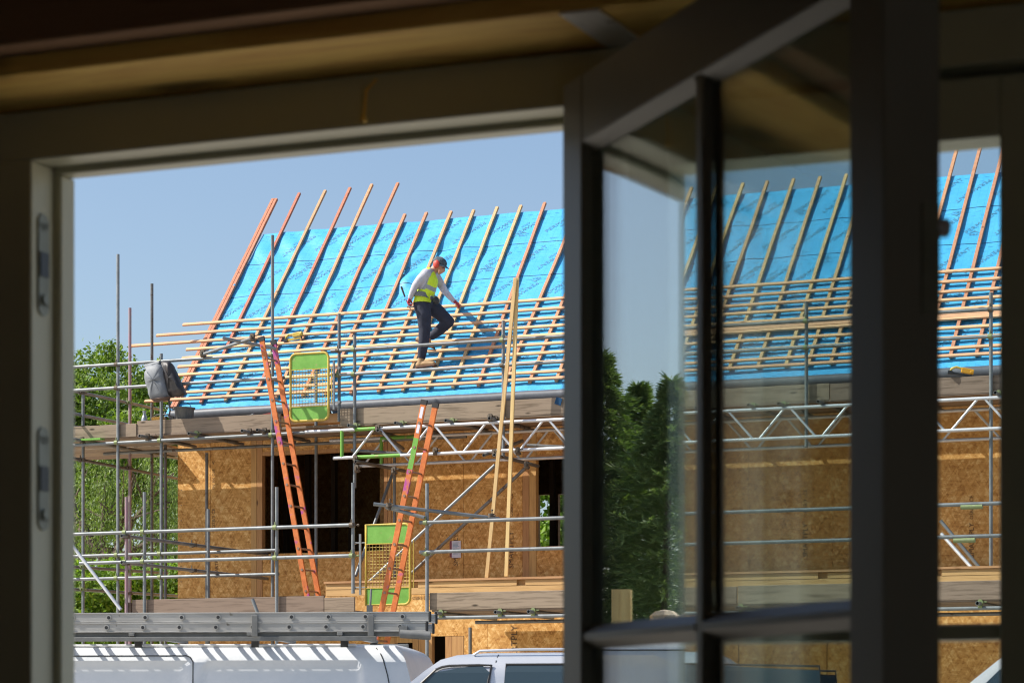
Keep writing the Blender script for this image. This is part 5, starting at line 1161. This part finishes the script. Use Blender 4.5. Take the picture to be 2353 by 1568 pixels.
# room shell
def W3(*a): return a
mb = MB(); mb.box((-3.4, v0+.03, 0), (uJ-.09, 2.86, 2.55)); mb.box((uSr+.16, v0+.03, 0), (2.6, 2.86, 2.55)); mb.box((uJ-.09, v0+.03, 0), (uSr+.16, 2.86, ZS-.06)); mb.box((uJ-.09, v2+.001, ZH+.06), (uSr+.16, 2.86, 2.55))
struct("wall", mb, M['plaster'], FW)
mb = MB(); mb.box((-3.5, -3, 0), (-3.4, 2.86, 2.55)); mb.box((2.6, -3, 0), (2.7, -2.2, 2.55)); mb.box((2.6, -.4, 0), (2.7, 2.86, 2.55)); mb.box((2.6, -2.2, 2.1), (2.7, -.4, 2.55)); mb.box((-3.5, -3.1, 0), (2.7, -3, 2.55)); struct("wall", mb, M['plaster'], FW)  # gap in the right wall is an unseen opening added to let daylight in
struct("ceiling", MB().box((-3.5, -3.1, 2.56), (2.7, 2.86, 2.66)), M['joist'], FW); struct("floor", MB().box((-3.4, -3, .002), (2.6, 2.64, .02)), M['plaster'], FW)
lt = Thing("lintel_beam", "knotty timber lintel over the window with a nailed metal strap underneath", "lintel", FW, (-1, 2.55, CZ+.74)); zl = CZ+.742
vL = FW.P(700, 95, 0); kk = (HY-95)/FPX; rx = (700-HX)/FPX; t_ = .742/kk; vl0 = t_*(rx*FW.s+FW.c)
kk = (HY-205)/FPX; t_ = .742/kk; vl1 = t_*(rx*FW.s+FW.c)
lt.part("beam", MB().box((-3.4, vl0, zl), (.9, vl1, zl+.20)), M['lintel'], bevel=.004)
lt.part("inner_beam", MB().box((-3.4, vl0-.05, zl+.02), (.9, vl0-.001, zl+.30)), M['joist'], bevel=.004)
lt.part("packing_strip", MB().box((-3.4, vl1+.001, zl-.008), (.9, v2+.06, zl+.10)), M['joist'])
us_ = -.985; lt.part("metal_strap", MB().box((us_-.022, vl0+.004, zl-.0025), (us_+.022, vl1-.004, zl+.001)), M['strap'])
q = FW.P(845, 210, v0-.004); solo("wire_hook", MB().sweep([(q.x+.012, v0-.006, q.z+.012), (q.x, v0-.008, q.z), (q.x-.003, v0-.008, q.z-.03)], .0018, n=6).ball((q.x-.003, v0-.008, q.z-.033), .0035), M['lintel'], "short brown wire hanging on the window head above the opening", "wire", FW, (q.x, v0, q.z))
----
Quote everything in the listing above exactly; pictures are the only thing to omit.

Keep writing the Blender script for this image. This is part 5, starting at line 1161. This part finishes the script. Use Blender 4.5. Take the picture to be 2353 by 1568 pixels.
# room shell
def W3(*a): return a
mb = MB(); mb.box((-3.4, v0+.03, 0), (uJ-.09, 2.86, 2.55)); mb.box((uSr+.16, v0+.03, 0), (2.6, 2.86, 2.55)); mb.box((uJ-.09, v0+.03, 0), (uSr+.16, 2.86, ZS-.06)); mb.box((uJ-.09, v2+.001, ZH+.06), (uSr+.16, 2.86, 2.55))
struct("wall", mb, M['plaster'], FW)
mb = MB(); mb.box((-3.5, -3, 0), (-3.4, 2.86, 2.55)); mb.box((2.6, -3, 0), (2.7, -2.2, 2.55)); mb.box((2.6, -.4, 0), (2.7, 2.86, 2.55)); mb.box((2.6, -2.2, 2.1), (2.7, -.4, 2.55)); mb.box((-3.5, -3.1, 0), (2.7, -3, 2.55)); struct("wall", mb, M['plaster'], FW)  # gap in the right wall is an unseen opening added to let daylight in
struct("ceiling", MB().box((-3.5, -3.1, 2.56), (2.7, 2.86, 2.66)), M['joist'], FW); struct("floor", MB().box((-3.4, -3, .002), (2.6, 2.64, .02)), M['plaster'], FW)
lt = Thing("lintel_beam", "knotty timber lintel over the window with a nailed metal strap underneath", "lintel", FW, (-1, 2.55, CZ+.74)); zl = CZ+.742
vL = FW.P(700, 95, 0); kk = (HY-95)/FPX; rx = (700-HX)/FPX; t_ = .742/kk; vl0 = t_*(rx*FW.s+FW.c)
kk = (HY-205)/FPX; t_ = .742/kk; vl1 = t_*(rx*FW.s+FW.c)
lt.part("beam", MB().box((-3.4, vl0, zl), (.9, vl1, zl+.20)), M['lintel'], bevel=.004)
lt.part("inner_beam", MB().box((-3.4, vl0-.05, zl+.02), (.9, vl0-.001, zl+.30)), M['joist'], bevel=.004)
lt.part("packing_strip", MB().box((-3.4, vl1+.001, zl-.008), (.9, v2+.06, zl+.10)), M['joist'])
us_ = -.985; lt.part("metal_strap", MB().box((us_-.022, vl0+.004, zl-.0025), (us_+.022, vl1-.004, zl+.001)), M['strap'])
q = FW.P(845, 210, v0-.004); solo("wire_hook", MB().sweep([(q.x+.012, v0-.006, q.z+.012), (q.x, v0-.008, q.z), (q.x-.003, v0-.008, q.z-.03)], .0018, n=6).ball((q.x-.003, v0-.008, q.z-.033), .0035), M['lintel'], "short brown wire hanging on the window head above the opening", "wire", FW, (q.x, v0, q.z))